RO Parliament votes law capping interest rates on loans
Romania's lawmakers voted on Wednesday, May 6, the law that caps the interest rates banks can charge on loans, Economica.net reported.
The bill sets maximum spreads above the monetary policy (refinancing) rate for the interest rates charged by banks on mortgage and consumer loans.
The outstanding loans are also subject to the new law when it comes into force. The law can be challenged at the Constitutional Court.
A similar bill was ruled as unconstitutional last year - but rather on procedure than on its content.
Romania's National Bank (BNR) expressed regret that the bill's author, MP Daniel Zamfir (formerly a member of the Liberal Party, now a Social Democrat) failed to consider the recommendations drafted by the monetary authority on this topic, Hotnews.ro reported.
Local banks' representatives said that "they will demonstrate more caution until fully understanding the impact of the law, and the effects of other laws that follow to be endorsed."

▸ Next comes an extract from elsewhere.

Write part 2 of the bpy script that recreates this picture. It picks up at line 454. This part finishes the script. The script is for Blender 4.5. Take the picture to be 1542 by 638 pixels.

The law, as endorsed by the Parliament, provisions that in the case of mortgage loans, the effective interest rate (DAE) cannot exceed by more than 2 pp the refinancing rate (2%, currently). The effective annual interest rate in the case of consumer loans may not exceed by more than 15 pp the refinancing interest rate. In the case of consumer loans with a maximum value of RON 15,000 (EUR 3,000), the total amount to be repaid by the consumer may not be more than double the amount borrowed.